Photographie: Romain Perrot

Mais Roland ne s'est pas contenté de recréer son propre habitat rêvé, il a assuré la sauvegarde de l'œuvre paternelle pendant toute ces années. Il a restauré chacune des bâtisses en refaisant notamment toutes les toitures en ardoise. "Je n'ai fini que l'année dernière en 2021". Il démontait les tourelles pour les restaurer pendant l'hiver. "Quand on commence il faut aller au bout. Quand j'ai posé la première ardoise, j'ai compris qu'il fallait aller au bout. Quand j'en avais marre, je faisais un tour de jardin et je revenais. Les ardoises sont toutes taillées à la main (...) Je n'allais pas laisser ses créations tomber en ruine. J'ai grandi avec ces constructions dès l’âge de 7 ans. Je suis né ici et je ne bougerai pas. Mes frères ne s'intéressaient pas à l’œuvre de Papa et ça ne leur disait rien de reprendre le flambeau.(...) Il faut avoir de la patience mais les gens n'en ont souvent pas. Si je me tape le doigt, c'est pas la faute du marteau, c'est la mienne (...) Je ne fais plus de maquettes aujourd'hui. J'ai de l'arthrose dans les bras et les mains."

Le château "mon rêve"

château mon rêve: 612h, 15 000 allumettes, 3 ans de travail

Avant de m'en aller, j'admire les géraniums qu'il fait pousser en serre dans son jardin. Il approvisionne le village en fleurs depuis des années à titre gracieux. Sa contribution pour la sauvegarde du jardin de son père et la commune de St Denis d'Anjou traduit une bienveillance sans égale.
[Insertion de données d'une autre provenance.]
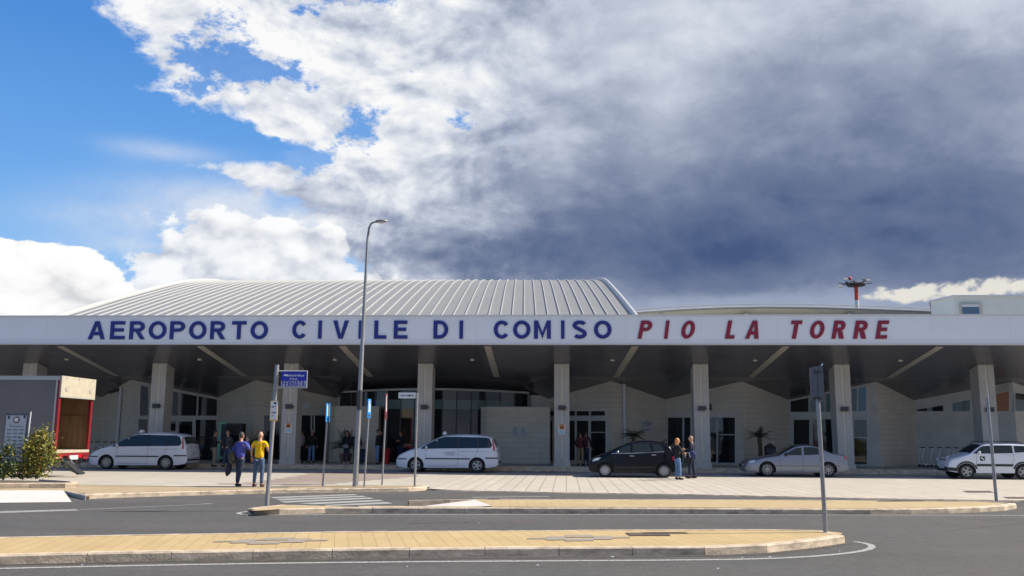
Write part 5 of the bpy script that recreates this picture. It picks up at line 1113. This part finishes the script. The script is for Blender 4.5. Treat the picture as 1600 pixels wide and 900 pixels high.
# four narrow signs seen edge-on beside the lamp
def edge_sign(px, py, ptx, pty, sy0, sy1, label, c1, c2, rot, wid=.36, shaft=.028):
    g = gr(px, py, .115); tt = at(ptx, pty, g.y); t = thing('sign_post', label, 'sign', tuple(g)); H_ = tt.z-g.z; lx = tt.x-g.x
    mb = MB(); pole(mb, H_, shaft, lean=(lx, 0)); mb.build('pole', M['galv'], t, smooth=True)
    z1 = at(ptx, sy0, g.y).z-g.z; z0 = at(ptx, sy1, g.y).z-g.z
    s = bpy.data.objects.new('sign_plate', None); COL.objects.link(s); bpy.data.objects.remove(s)
    mb = MB(); ca, sa = math.cos(rot), math.sin(rot); w = wid/2
    q = [(lx-ca*w, -sa*w-.04), (lx+ca*w, sa*w-.04)]; n = (sa*.012, -ca*.012)
    def sl(u0, u1, za, zb, o_): 
        A = (lerp(q[0][0], q[1][0], u0)+n[0]*o_, lerp(q[0][1], q[1][1], u0)+n[1]*o_); B = (lerp(q[0][0], q[1][0], u1)+n[0]*o_, lerp(q[0][1], q[1][1], u1)+n[1]*o_)
        return [(A[0], A[1], za), (B[0], B[1], za), (B[0], B[1], zb), (A[0], A[1], zb)]
    mb.slab(sl(0, 1, z0, z1, 0), (n[0], n[1], 0)); p_ = mb.build('sign_plate', c1, t)
    mb = MB(); mb.slab(sl(.2, .8, z0+(z1-z0)*.3, z0+(z1-z0)*.9, 1.1), (n[0]*.3, n[1]*.3, 0)); mb.build('sign_symbol', c2, p_)
    mb = MB(); mb.slab(sl(.3, .7, z0+(z1-z0)*.06, z0+(z1-z0)*.2, 1.1), (n[0]*.3, n[1]*.3, 0)); mb.build('sign_symbol', M['ink'], p_)
    mb = MB(); mb.box(lx-.035, lx+.035, -.05, .035, z1-.12, z1-.09); mb.box(lx-.035, lx+.035, -.05, .035, z0+.08, z0+.11); mb.build('clamp', M['galv'], t)
    return t
edge_sign(504, 760, 513, 632, 630, 659, 'blue sign seen nearly edge-on, left of the street lamp', M['signblue'], M['signcyan'], R(85))
edge_sign(569, 761, 577.5, 625, 623.5, 653, 'blue sign seen nearly edge-on, close right of the street lamp', M['signblue'], M['signcyan'], R(86))
edge_sign(597, 758, 604, 616, 615, 655, 'dark red and white sign seen edge-on, between blue sign and white name board', M['signred'], M['plate'], R(91), .3)
g = gr(648, 760, .115); tt = at(652, 614, g.y); t = thing('sign_post', 'steel post with small white name board pointing left, before the minivan', 'sign', tuple(g)); H_ = tt.z-g.z; lx = tt.x-g.x
mb = MB(); pole(mb, H_, .034, lean=(lx, 0)); mb.build('pole', M['galv'], t, smooth=True)
p0 = at(623, 622.5, g.y); p1 = at(649.5, 613.5, g.y); mb = MB(); mb.box(p0.x-g.x, p1.x-g.x, -.05, -.03, p0.z-g.z, p1.z-g.z); p_ = mb.build('sign_plate', M['signwhite'], t)
mb = MB(); put_text(mb, 'v. gen. v. magliocco', (p0.x-g.x+.05, -.054, p0.z-g.z+.05), (1, 0, 0), (0, 0, 1), (p1.x-p0.x)-.1, .075, .003, .02); mb.build('lettering', M['ink'], p_)
# right-hand poles
g = gr(1290, 832, .115); tt = at(1275, 573, g.y); t = thing('sign_post', 'grey post with dark sign back, standing on the tip of the near island', 'sign', tuple(g)); H_ = tt.z-g.z; lx = tt.x-g.x
mb = MB(); pole(mb, H_, .036, lean=(lx, 0)); mb.build('pole', M['galv'], t, smooth=True)
z1 = at(1275, 574, g.y).z-g.z; z0 = at(1278, 624, g.y).z-g.z
mb = MB()
for (xa, ya, xb, yb) in ((-.085, -.02, -.06, .22), (-.06, .22, .06, .22), (.085, -.05, .06, .22)): mb.slab([(lx+xa, ya, z0), (lx+xb, yb, z0), (lx+xb, yb, z1), (lx+xa, ya, z1)], (.012, .004, 0))
mb.slab([(lx-.085, -.05, z0+.02), (lx-.01, -.05, z0+.02), (lx-.01, -.05, z1), (lx-.085, -.05, z1-.0)], (0, .012, 0)); mb.slab([(lx+.005, -.06, z0-.03), (lx+.10, -.06, z0-.05), (lx+.10, -.06, z1+.03), (lx+.005, -.06, z1+.02)], (0, .012, 0)); mb.build('sign_box', M['greysign'], t)
mb = MB(); mb.box(lx-.05, lx+.06, -.07, .05, z0+.0, z0+.04); mb.box(lx-.05, lx+.06, -.07, .05, z1-.1, z1-.06); mb.build('clamp', M['darkmetal'], t)
mb = MB(); mb.tube([(lx+.08, -.05, z1+.02), (lx+.1, -.05, z1+.06)], .012, 6); mb.build('bolt', M['chrome'], t)
g = gr(1557, 783, .115); tt = at(1541, 603, g.y); t = thing('sign_post', 'thin grey post with narrow edge-on plate on the right tip of the middle island', 'sign', tuple(g)); H_ = tt.z-g.z; lx = tt.x-g.x
mb = MB(); pole(mb, H_-.3, .04, lean=(lx*.9, 0)); mb.build('pole', M['galv'], t, smooth=True)
MB().slab([(lx*.72-.012, -.06, H_*.62), (lx*.72+.13, .25, H_*.62), (lx+.13, .25, H_), (lx-.012, -.06, H_)], (.016, 0, 0)).build('sign_plate', M['plate'], t)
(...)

une maquette en allumettes d'octave

Le village miniature d'Octave Berthelot aurait bénéficié d'une petite reconnaissance médiatique au travers d'un reportage au journal de France 3, m'affirme son fils. Roland est fier de ce que son père a accompli mais fait preuve d'une grande modestie lorsqu'il s'agit de parler de sa propre œuvre. La nécessité de faire perdurer l’œuvre d’Octave et de la restaurer malgré les contraintes ne souffre d’aucun contestation. Il se dit être tout à fait disposé à faire connaître ce village miniature aux promeneurs. Sa solitude est somme toute conjoncturelle.